Yahoo! is a perfect example of where the whole is less than the value of its parts. No one knows what or who Yahoo is. When I search, I Google. When I PC, I go Microsoft. When I Mac, I go Apple. When I network, I go Facebook. When I call someone, I go iPhone. But when I Yahoo!, I am stumped. Hence, there stock has headed for the bottom while Bartz, the fired CEO, is headed for silicon valley history. Like a professional operations executive, Bartz looked for the problem in the income statement and the balance sheet. It wasn't there.

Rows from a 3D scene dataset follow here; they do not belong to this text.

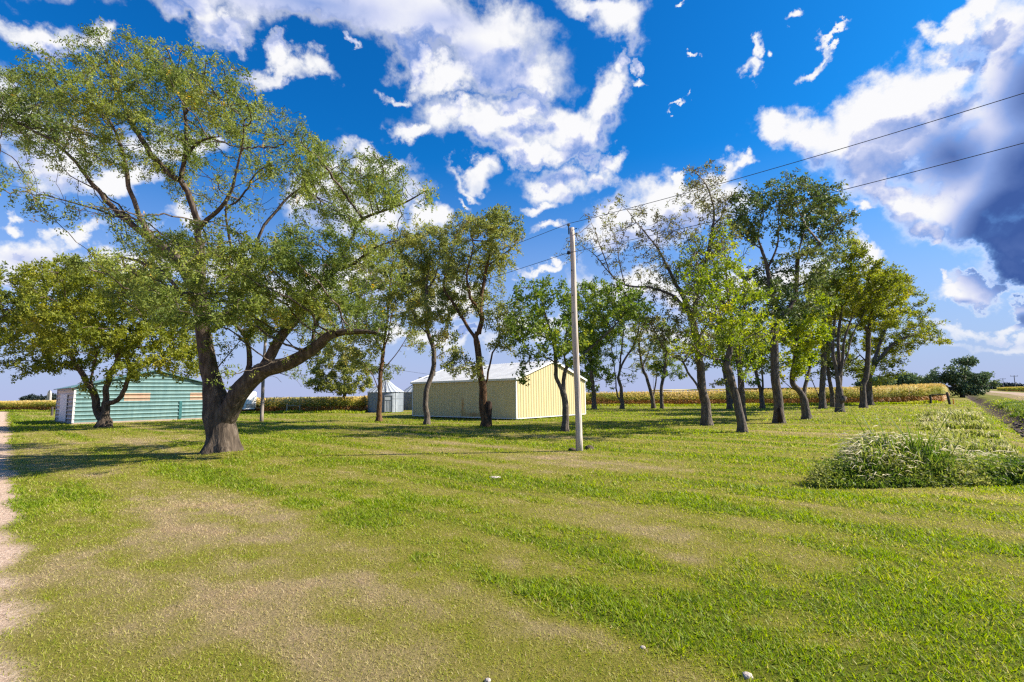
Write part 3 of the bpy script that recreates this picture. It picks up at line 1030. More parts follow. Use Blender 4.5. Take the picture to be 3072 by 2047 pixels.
# 1 the big spreading tree
TREES.append(dict(
    name='locust_tree', label='huge spreading tree with thick forked trunk, nearest the camera, beside the teal barn', cat='tree', basepx=(664, 1362), width=0.93,
    limbs=[
        [(662, 1310), (656, 1250), (648, 1200), (636, 1150), (626, 1085), (612, 1008), (602, 926), (582, 865), (536, 779), (459, 717), (381, 660), (297, 571), (256, 517), (196, 452), (137, 410), (36, 357)],
        [(676, 1262), (702, 1205), (728, 1165), (782, 1116), (867, 1090), (944, 1044), (995, 1003), (1071, 993), (1130, 1000)],
        [(790, 1107), (815, 1062), (850, 1000), (888, 957), (944, 870), (995, 814), (1061, 702), (1087, 656), (1199, 615), (1279, 571)],
        [(602, 926), (600, 886), (601, 780), (598, 684), (571, 595), (547, 547), (557, 476), (559, 357), (535, 238), (495, 140)],
        [(598, 684), (625, 655), (666, 619), (700, 560), (712, 500), (726, 452), (734, 360)],
        [(557, 476), (590, 430), (640, 412), (702, 410), (770, 380)],
        [(547, 547), (510, 520), (488, 500), (440, 440), (381, 333), (345, 250), (318, 180)],
        [(381, 660), (297, 631), (196, 601), (89, 571), (0, 553)],
        [(635, 990), (684, 957), (716, 910), (735, 830), (700, 743), (680, 660), (678, 590)],
        [(690, 960), (720, 900), (752, 800), (767, 755), (785, 690), (821, 642), (874, 583), (952, 535), (1010, 500)],
        [(785, 690), (775, 640), (790, 580), (800, 500)],
        [(612, 1008), (587, 977), (510, 926), (459, 901), (378, 845), (306, 804)],
        [(640, 1120), (690, 1060), (735, 1008), (755, 1074), (740, 1000)],
        [(700, 1170), (740, 1130), (755, 1074), (735, 1008), (684, 957)],
        [(459, 717), (440, 690), (400, 600), (380, 500), (350, 400), (300, 320)],
        [(297, 571), (230, 540), (150, 470), (60, 440), (-30, 430)],
        [(944, 1044), (940, 1000), (960, 950), (1010, 900), (1100, 860)],
        [(820, 1100), (840, 1120), (880, 1130), (905, 1160)],
        [(995, 814), (1060, 790), (1130, 740), (1200, 720)],
        [(888, 957), (930, 930), (1000, 930), (1080, 920)],
        [(602, 926), (560, 900), (500, 830), (430, 790), (360, 770)],
    ],
    crown=[(40, 320, 150, 120), (150, 250, 130, 90), (350, 200, 150, 120), (300, 320, 150, 110), (520, 210, 110, 110), (520, 330, 180, 150), (660, 290, 140, 110), (740, 400, 130, 120), (840, 380, 90, 80),
           (900, 470, 140, 90), (430, 430, 200, 110), (200, 430, 170, 60, .7), (80, 590, 140, 40, .8), (1000, 560, 170, 120), (1130, 520, 110, 90), (1200, 600, 110, 70), (600, 560, 130, 90, .6),
           (800, 560, 150, 90, .7), (520, 760, 150, 70, 1.4), (700, 780, 200, 110, 1.5), (620, 900, 170, 100, 1.7), (700, 940, 140, 90, 1.6, -1.5), (560, 860, 150, 90, 1.5, -2.0), (860, 820, 170, 110, 1.6), (880, 900, 160, 90, 1.5, -1.5), (1000, 740, 150, 120, 1.3), (1120, 800, 110, 110, 1.0), (960, 940, 150, 80, 1.5),
           (780, 960, 110, 70, .9), (1050, 960, 110, 70, .9), (400, 800, 130, 60, 1.0), (300, 790, 90, 40, .8), (450, 890, 130, 70, .9), (640, 1040, 60, 50, .5), (880, 1120, 70, 35, .45), (690, 1130, 50, 40, .6), (330, 640, 120, 50, .5), (20, 520, 90, 60, .7), (130, 350, 150, 100)],
    seed=11, nattr=7500, step=0.21, leafn=215000, leafmat='L', bark='B1', leafsize=(0.088, 0.034), per=10, spray=0.27, depthf=1.05, zmin=2.2, rough=0.16, sides=28, flare=0.40, tipr=0.009, yelp=0.006, clumpscale=0.7, clumpthr=0.43, spread=0.08, kf=1.3, cscale=1.03, airy=0.95, dysp=4.2,
    limbr={0: [(0, .43), (.11, .40), (.17, .27), (.35, .19), (.55, .12), (1, .02)], 1: [(0, .31), (.2, .27), (.5, .20), (.8, .13), (1, .05)], 2: [(0, .17), (.5, .09), (1, .02)],
           3: [(0, .17), (.4, .11), (1, .02)], 4: [(0, .09), (1, .02)], 9: [(0, .10), (1, .02)], 8: [(0, .10), (1, .03)], 13: [(0, .14), (1, .05)]}))
# 2 left, in front of the barn
TREES.append(dict(
    name='ash_tree', label='low bushy tree with twin trunks growing against the front of the teal barn', cat='tree', basepx=(308, 1282), width=0.71,
    limbs=[[(313, 1270), (316, 1240), (316, 1211), (323, 1153), (338, 1110), (354, 1078), (350, 1000), (330, 930)],
           [(312, 1262), (300, 1250), (289, 1220), (283, 1180), (262, 1150), (238, 1112), (200, 1050), (120, 980), (40, 930)],
           [(318, 1215), (338, 1208), (362, 1190), (391, 1122), (385, 1080), (381, 1041), (420, 980), (500, 930)],
           [(283, 1180), (275, 1120), (290, 1060), (250, 980), (200, 900)], [(354, 1078), (300, 1000), (280, 900), (320, 830)],
           [(381, 1041), (440, 1040), (520, 1020), (590, 1030)], [(391, 1122), (430, 1090), (480, 1085)], [(238, 1112), (180, 1090), (110, 1080)]],
    crown=[(150, 900, 180, 90), (330, 850, 180, 75), (480, 920, 130, 90), (60, 960, 110, 80), (300, 980, 200, 90), (180, 1040, 140, 60), (470, 1040, 120, 60), (560, 1070, 70, 45), (560, 1010, 70, 60), (100, 1100, 90, 35, .6), (420, 1110, 60, 25, .8),
           (280, 1130, 50, 45, .8), (-60, 960, 90, 90), (20, 1060, 60, 45, .6), (470, 1100, 90, 40), (400, 1120, 60, 30), (560, 1120, 50, 30, .8), (230, 830, 120, 50), (600, 1120, 30, 25, .5)],
    seed=22, nattr=3230, step=0.34, leafn=75600, leafmat='K', bark='B1', leafsize=(0.165, 0.083), per=6, spray=0.28, depthf=1.0, clumpthr=0.40, tipr=0.013, airy=1.25, dysp=2.8))
TREES.append(dict(
    name='round_tree', label='small dense round tree by the corn, just left of the grain bin', cat='tree', basepx=(1035, 1237), width=0.42,
    limbs=[[(1035, 1225), (1034, 1190), (1035, 1160), (1030, 1110), (1025, 1060)], [(1034, 1185), (1000, 1140), (960, 1110)], [(1034, 1180), (1070, 1150), (1100, 1130)]],
    crown=[(1010, 1080, 80, 65), (1060, 1110, 60, 50), (970, 1130, 60, 40), (1035, 1160, 80, 22), (1000, 1030, 60, 45), (940, 1160, 30, 16)],
    seed=33, nattr=1020, step=0.55, leafn=18720, leafmat='O', bark='B2', leafsize=(0.264, 0.132), per=5, spray=0.4, depthf=0.9, clumpthr=0.36, tipr=0.02, airy=0.8, dysp=1.0))
TREES.append(dict(
    name='yard_tree', label='tree with orange brown trunk standing in front of the grain bin', cat='tree', basepx=(1136, 1265), width=0.34,
    limbs=[[(1137, 1250), (1139, 1190), (1141, 1122), (1150, 1060), (1154, 1020), (1162, 960), (1168, 880), (1180, 780)],
           [(1139, 1180), (1128, 1150), (1118, 1125), (1090, 1090), (1060, 1040)],
           [(1141, 1122), (1159, 1097), (1185, 1066), (1210, 1028), (1226, 1000), (1240, 960), (1260, 900)],
           [(1154, 1040), (1167, 1000), (1178, 933), (1215, 850)], [(1150, 1060), (1120, 1000), (1090, 930), (1100, 850)]],
    crown=[(1120, 900, 80, 70), (1190, 800, 90, 80), (1180, 720, 60, 50), (1110, 1000, 60, 60), (1080, 1090, 50, 40), (1230, 930, 60, 60), (1255, 1020, 35, 50, .6), (1060, 1030, 70, 60), (1100, 800, 90, 70), (1170, 1110, 45, 25, .5), (1210, 870, 70, 50)],
    seed=44, nattr=1530, step=0.36, leafn=33120, leafmat='O', bark='BB', leafsize=(0.165, 0.072), per=6, spray=0.28, clumpthr=0.42, tipr=0.013, airy=0.85))
TREES.append(dict(
    name='yard_tree', label='slim curving tree standing before the left end of the yellow shed', cat='tree', basepx=(1280, 1274), width=0.34,
    limbs=[[(1280, 1260), (1277, 1225), (1279, 1180), (1286, 1150), (1297, 1110), (1303, 1076), (1301, 1043), (1290, 1010), (1280, 960), (1280, 880), (1290, 780)],
           [(1301, 1043), (1312, 1030), (1330, 1000), (1345, 960), (1350, 900)], [(1304, 1078), (1318, 1066), (1333, 1056), (1358, 1050), (1400, 1060)],
           [(1290, 1010), (1255, 970), (1230, 920)], [(1280, 880), (1310, 820), (1320, 760)]],
    crown=[(1270, 760, 80, 70), (1290, 720, 60, 50), (1320, 820, 70, 60), (1250, 860, 70, 60), (1330, 930, 50, 50, .7), (1260, 940, 60, 50, .8), (1240, 700, 40, 40), (1345, 1070, 35, 20, .5), (1340, 1010, 40, 30, .6)],
    seed=55, nattr=1275, step=0.36, leafn=24480, leafmat='O', bark='B2', leafsize=(0.165, 0.072), per=6, spray=0.28, clumpthr=0.42, tipr=0.013, airy=0.85))
TREES.append(dict(
    name='yard_tree', label='tall tree with dark broken stub at its base before the shed', cat='tree', basepx=(1458, 1280), width=0.47,
    limbs=[[(1457, 1262), (1450, 1230), (1446, 1160), (1440, 1115), (1435, 1051), (1425, 1000), (1434, 1009), (1444, 953), (1440, 905), (1452, 850), (1459, 800), (1469, 769), (1478, 703), (1490, 660)],
           [(1447, 1165), (1462, 1140), (1465, 1115), (1478, 1059), (1496, 1033), (1498, 1000), (1490, 960), (1510, 900)],
           [(1434, 1030), (1408, 989), (1357, 907), (1332, 856), (1350, 780), (1370, 700)],
           [(1444, 953), (1430, 920), (1412, 890), (1400, 820), (1420, 740), (1410, 670)],
           [(1459, 800), (1500, 770), (1540, 740)], [(1440, 1100), (1400, 1080), (1370, 1070)]],
    crown=[(1400, 690, 65, 50), (1480, 700, 90, 60), (1530, 760, 45, 50), (1380, 790, 60, 70), (1440, 800, 80, 50), (1400, 900, 70, 50), (1480, 900, 60, 60, .5), (1370, 1085, 45, 50, .9, -1.5), (1420, 1100, 30, 40, .6), (1510, 1000, 50, 60, .8), (1490, 660, 70, 30), (1540, 940, 50, 50, .7), (1350, 640, 20, 10, .3)],
    seed=66, nattr=1615, step=0.32, leafn=31680, leafmat='O', bark='BB', leafsize=(0.143, 0.066), per=6, spray=0.26, clumpthr=0.44, tipr=0.012, airy=0.85))
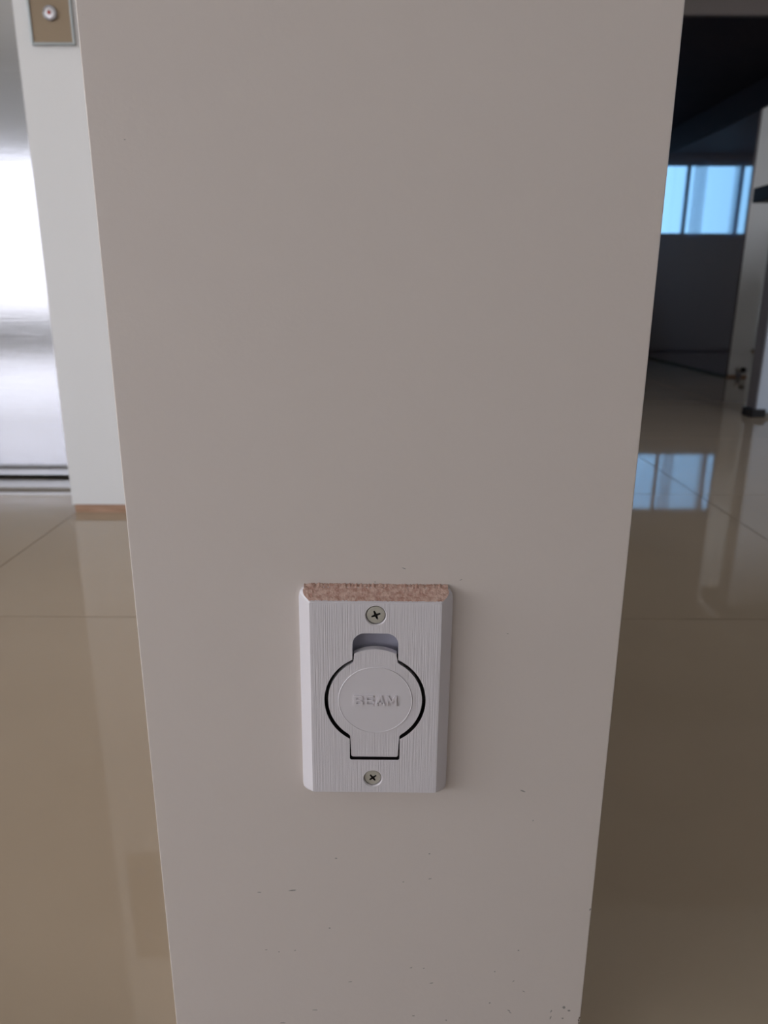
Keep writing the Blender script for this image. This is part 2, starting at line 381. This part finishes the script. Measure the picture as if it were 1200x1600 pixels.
# small plaster chips and scuffs on the wall end
def sliver(bm, x, z, L, wd, ang):
    pts = [(-L/2, 0), (-L*.15, -wd/2), (L*.35, -wd*.4), (L/2, wd*.1), (L*.1, wd/2), (-L*.3, wd*.3)]
    ca, sa = math.cos(ang), math.sin(ang)
    prism(bm, [(x+a*ca-b_*sa, z+a*sa+b_*ca) for a, b_ in pts], PY-.00012, PY+.0002)
bm = bmesh.new()
marks = [(-0.1226, 0.5679, 0.00090, 0.00033, 0.0), (0.0850, 0.2092, 0.00350, 0.00082, -0.4), (0.0292, 0.1629, 0.00120, 0.00073, 0.0), (0.0925, 0.1879, 0.00118, 0.00042, 0.8), (-0.0573, 0.1344, 0.00489, 0.00075, 0.1), (-0.0785, 0.1328, 0.00245, 0.00045, 0.0), (-0.0292, 0.1592, 0.00160, 0.00058, 0.0), (-0.0342, 0.1045, 0.00124, 0.00062, 0.0), (0.0189, 0.0720, 0.00169, 0.00048, 0.2), (0.0274, 0.0715, 0.00127, 0.00049, 0.2), (-0.0453, 0.0354, 0.00345, 0.00040, 0.0), (-0.0673, 0.0240, 0.00347, 0.00048, 0.0), (0.0212, 0.0306, 0.00173, 0.00061, 0.0), (0.0327, 0.0590, 0.00255, 0.00053, 0.2), (-0.0213, 0.0599, 0.00255, 0.00039, 0.2), (0.0434, 0.0268, 0.00130, 0.00068, 0.0), (0.0854, 0.0355, 0.00259, 0.00051, -0.6), (0.0864, 0.0338, 0.00216, 0.00034, -0.6), (0.0871, 0.0609, 0.00170, 0.00039, 0.7), (0.0944, 0.0522, 0.00214, 0.00040, -0.6), (0.0722, 0.0421, 0.00129, 0.00067, 0.7), (0.0744, 0.0690, 0.00106, 0.00065, 0.0), (0.0891, 0.0868, 0.00126, 0.00064, 0.0), (0.1223, 0.0385, 0.00215, 0.00235, 0.0), (0.1259, 0.0357, 0.00216, 0.00135, 0.0), (0.1221, 0.0289, 0.00130, 0.00102, 0.0), (0.1139, 0.0350, 0.00259, 0.00067, 1.2), (0.1139, 0.0294, 0.00303, 0.00068, 1.3), (0.1332, 0.1202, 0.00205, 0.00092, 1.2), (0.0111, 0.3533, 0.00247, 0.00034, -0.4), (0.0428, 0.3466, 0.00178, 0.00027, 0.4), (-0.0048, 0.3452, 0.00107, 0.00034, 0.0), (-0.0760, 0.0865, 0.00168, 0.00038, 0.0), (-0.0677, 0.0849, 0.00126, 0.00048, 0.0), (-0.0571, 0.0861, 0.00126, 0.00038, 0.2), (0.0300, 0.1438, 0.00202, 0.00042, 0.2), (0.0131, 0.1413, 0.00122, 0.00036, 0.0), (0.0704, 0.3140, 0.00109, 0.00036, 0.0)]
for x, z, L, wd, a in marks: sliver(bm, x, z, L, wd, a)
sm = obj('scuff_mark', bm, M['scuff'], pillar); sm['kind'] = 'stuff'
bm = bmesh.new()
for k in range(7):
    z = .016+.0022*k; sliver(bm, PR-.0008-.0003*(k % 2), z, .0022, .0009, 1.3+.3*(k % 3))
cp = obj('chipped_corner', bm, M['chip'], pillar); cp['kind'] = 'stuff'

# ------------------------------------------------------------ lift call plate
cp = empty('call_plate', (-.6535, LY, .962), 'bronze wall plate with grey metal border and round push button', 'switch')
bm = bmesh.new(); W, Hh, t = .043, .358, .0045
box(bm, -W, -W+t, -.008, 0, 0, Hh, .0008); box(bm, W-t, W, -.008, 0, 0, Hh, .0008)
box(bm, -W+t, W-t, -.008, 0, 0, t, .0008); box(bm, -W+t, W-t, -.008, 0, Hh-t, Hh, .0008)
obj('border', bm, M['border'], cp)
boxo('face', (-W+t, W-t, -.006, 0, t, Hh-t), M['bronze'], cp)
def button(z):
    bm = bmesh.new(); disc(bm, 0, z, [(.0135, -.005), (.0135, -.0095), (.0120, -.0115), (.0104, -.0105), (.0100, -.008)], 40, close=False)
    r = obj('button_ring', bm, M['chrome'], cp, smooth=True)
    bm = bmesh.new(); disc(bm, 0, z, [(.0100, -.0060), (.0100, -.0105), (.0090, -.0116), (.005, -.0122), (.0032, -.0123)], 40)
    bt = obj('button', bm, M['button_face'], cp, smooth=False)
    bm = bmesh.new(); disc(bm, 0, z, [(.0034, -.0118), (.0034, -.0128), (.0020, -.0134)], 20)
    obj('lens', bm, M['red'], bt, label='small red light in the button')
button(.054); button(.27)
# ------------------------------------------------------------ lift door
dr = bpy.data.objects.new('door_1', None); COL.objects.link(dr); dr.location = (DX1, LD, 0); dr['kind'] = 'structure'; dr['label'] = 'brushed stainless steel lift door left of the white wall'
half = (DX1-DX0)/2
for k in range(2):
    boxo('door_leaf', (-half*(k+1)+.002+(-.0 if k else 0), -half*k-.001+(.03 if k == 0 else 0), .002, .030, .012, 2.13), M['steel'], dr, bev=.002)
bm = bmesh.new(); box(bm, -2*half-.02, .03, .031, .06, 0, 2.15); obj('shaft_gap', bm, M['dark'], dr)
bm = bmesh.new()
for a, c in ((-.165, -.150), (-.098, -.020)): box(bm, -2*half, -.001, a, c, 0, .006, .001)
obj('sill', bm, M['alu'], dr); boxo('sill_track', (-2*half, -.001, -.163, .03, .0002, .0015), M['sill_track'], dr)

# ------------------------------------------------------------ kitchen side
oc = empty('overhead_cabinet', (1.95, 3.15, 1.48), 'black glossy overhead cabinet hung from the ceiling, seen from below', 'cabinet')
UX0, UX1, UY1, UZ = -.95, .148, YF-3.15, HC-1.48
boxo('side_rail', (UX1-.022, UX1, .022, UY1, 0, .15), M['cab'], oc, bev=.002)
boxo('end_panel', (UX0, UX1, 0, .022, 0, UZ), M['cab_end'], oc, bev=.001, label='brown-grey end panel')
boxo('carcass', (UX0, UX1, .022, UY1, .15, UZ), M['cab'], oc)
# bench with a black stone top on a panel leg
be = empty('kitchen_bench', (1.55, 3.1, 0), 'kitchen bench with thick black stone top on pale panel leg', 'bench')
boxo('benchtop', (-.022, 1.75, -.85, .24, .858, .915), M['stone'], be, bev=.003)
boxo('panel_leg', (.003, 1.70, .0, .012, .020, .858), M['leg'], be, label='pale blue-grey front face of the leg')
boxo('leg_core', (0, 1.70, .012, .085, .020, .858), M['leg_side'], be, label='dark grey edge of the leg')
boxo('foot', (-.022, .040, -.012, .075, 0, .034), M['gasket'], be, bev=.004)
boxo('foot', (1.62, 1.68, -.005, .075, 0, .02), M['gasket'], be, bev=.003)
# door stop at the base of the pale wall end
ds = empty('door_stop', (2.168, RY-.0, 0), 'small dark door stop at the foot of the pale wall end', 'door stop')
bm = bmesh.new(); disc(bm, 0, .052, [(.020, 0), (.020, -.006), (.009, -.010), (.008, -.050), (.010, -.052)], 24); obj('stem', bm, M['alu'], ds)
bm = bmesh.new(); disc(bm, 0, .052, [(.015, -.052), (.017, -.060), (.015, -.075), (.010, -.078)], 24); obj('rubber_tip', bm, M['gasket'], ds)
boxo('base_block', (-.012, .012, -.02, 0, 0, .034), M['leg_side'], ds, bev=.002)
# curtains inside the kitchen window
def curtain(name, x0, x1, y, z0, z1, label, amp=.018, waves=5):
    bm = bmesh.new(); n = waves*12; a = []; b_ = []
    for i in range(n+1):
        u = i/n; yy = y+amp*math.sin(u*waves*2*PI)
        a.append(bm.verts.new((x0+(x1-x0)*u, yy, z0))); b_.append(bm.verts.new((x0+(x1-x0)*u+.01*math.sin(u*9), yy*1.0, z1)))
    for i in range(n): bm.faces.new((a[i], a[i+1], b_[i+1], b_[i]))
    bmesh.ops.solidify(bm, geom=bm.faces[:], thickness=.002)
    o = obj(name, bm, M['fabric'], smooth=True); o['label'] = label; o['category'] = 'curtain'; return o
curtain('curtain', 1.42, 1.53, YF-.04, .97, 1.59, 'bunched pale curtain crossing the blue window reflected in the dark cladding', waves=3)
curtain('curtain', 1.10, 1.18, YF-.04, .97, 1.59, 'narrow bunched curtain at the right end of the reflected window', waves=2)
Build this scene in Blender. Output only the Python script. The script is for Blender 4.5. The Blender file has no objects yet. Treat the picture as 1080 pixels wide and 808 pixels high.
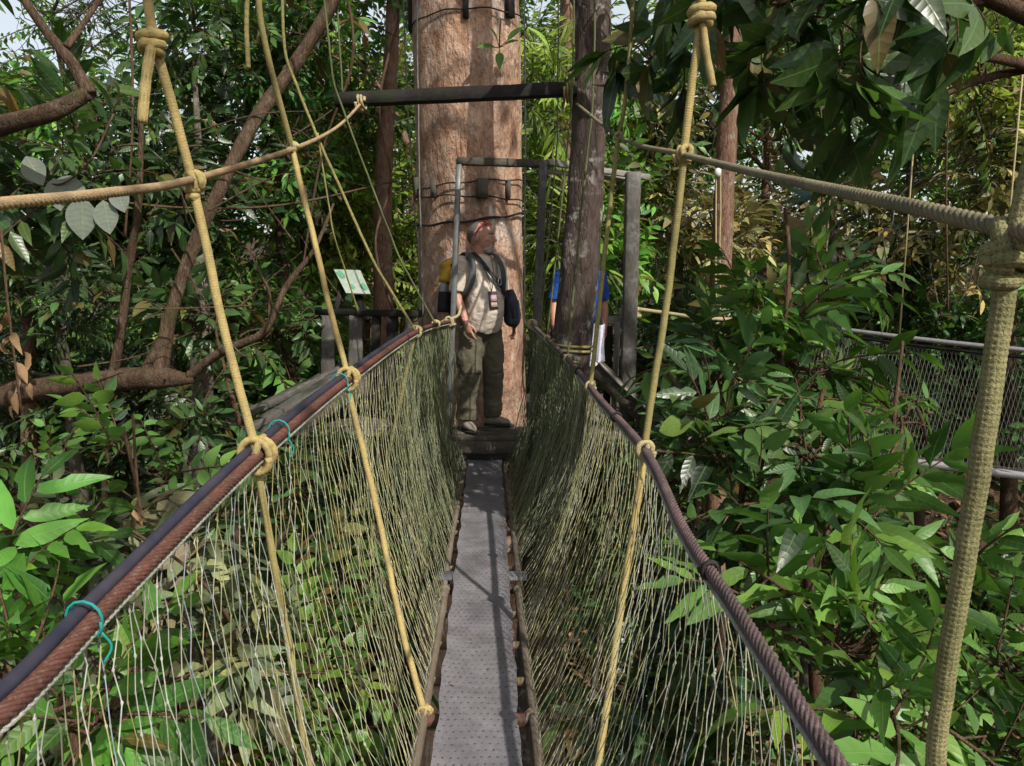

Yahoo! is still a traffic magnet. Visitors, however, are not sticking to the surface very long and advertisers still want to place ads with identifiable branded websites, which Yahoo! is not. The fiasco with China and Alibaba in my opinion is a board of directors error rather than just a CEO issue, but the board does the hiring and the firing from a conundrum castle protected by a moat composed of loosely organized shareholders. Bartz gets phone fired, while the shareholders apparently allow the board to cross the alligator infested moat for free. It ain’t fair, but it is business.
Whoa Nellie? What the sam-hill does that have to do with politics or Obama or any other of the economic issues you blog about? The answer is branding, my dear loyal self-appointed inquisitor. Yahoo! has no brand identity. Neither has the GOP candidates, or their brand is such that it does not inspire action, or donations to the POTUS hopeful coffers.
Yahoo! was first with search. Yahoo! owns the critical pay-for-click patents that made Google founder’s rich. Yahoo made a buck or two off the patents, but nothing like the $billions that the Googlers made. Have I lost you on this analogous reach for a basis of comparison? Yahoo! has many valuable assets, but when they are assembled into a whole business, the business decreases in value. The GOP has many qualified POTUS candidates, some are even running for president, but when they are all together as in a GOP debate, the value of the whole GOP appears far less than the value of the individual candidates. Disagree? Watch the debate tonight.
Yahoo! and the GOP, both have money, but no identity. A famous person almost said it a long time ago, “You can not be all things to all of the people all of the time, but you have to be something, some of the time to somebody.” Let's hope the GOP and Yahoo! solve the identity puzzle. Who are they?